Kelley had been present on the scene the day Sandra Bland was arrested, however by the time he arrived, Bland was already seated in the backseat of the police car. She apparently had an injury to her head, though Kelley is unsure how it happened.

He then stated that trooper Brian Encinia, the officer who arrested Bland, turned off his body camera and admitted he didn’t know what to charge Bland with, but declared he would think of something. All of this information was included in Officer Kelley’s official report of the incident, but it was later removed by higher officials. Of the original two-page report Kelley filed, less than half a page of it was submitted into the official record without his permission.

 

My opinion is that he messed up,” Kelley stated in his interview with the Huffington Post. “He did not have probable cause to detain her after he pulled her out of the car.” He continues, “She had a large mark on her head. Maybe she fell when she was in handcuffs. Maybe she got kicked.”

 

After informing the Assistant District Attorney, Warren Diepraam, that he wanted to testify before the grand jury, Kelley claims Diepraam threatened that it wouldn’t be good for his career. Kelley told him he still planned to talk to Sandra Bland’s mother’s attorney, at which point Diepraam told Kelley he was “going to be beneath the jail.”
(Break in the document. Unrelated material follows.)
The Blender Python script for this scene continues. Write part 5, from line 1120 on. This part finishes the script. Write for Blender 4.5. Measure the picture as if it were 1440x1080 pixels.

Diepraam did not respond to the Huffington Post’s inquiries, and Encinia’s lawyer denies the accusations, of course.

Last October, Kelley himself was indicted in another case for tasering a black Prairie View city councilman. The Waller County DA’s office claims the reason Kelley is stepping forward now on the Sandra Bland case is to avert attention away from his previous offense. In this statement from District Attorney Elton Mathis:

 

I unequivocally state that he never approached me, my first assistant, or any member of my staff with any such information. His job was never threatened by me or my staff, and I barely knew who he was before he was indicted. I can only imagine that this is an attempt to divert attention away from the crime he committed against Councilman Miller and to cash in on the media attention and sad circumstances surrounding Ms. Bland’s death last year for which we all still mourn.”

 

It should be noted that Kelley did not approach the Huffington Post himself, and that the only reason his version of events have gone public is because a local activist by the name of Dwayne Charleston recorded a conversation he had with Kelley back in March about Bland’s arrest. Charleston is the one who first made Kelley’s version of events public. It’s also interesting to note that while the D.A. claims no one threatened Kelley’s job or that he would face jail time, he still lost his job and faced jail time. Go figure.

In the meantime, what’s Brian Encinia up to these days? He’s on desk duty. And we wonder why police don’t step forward more often.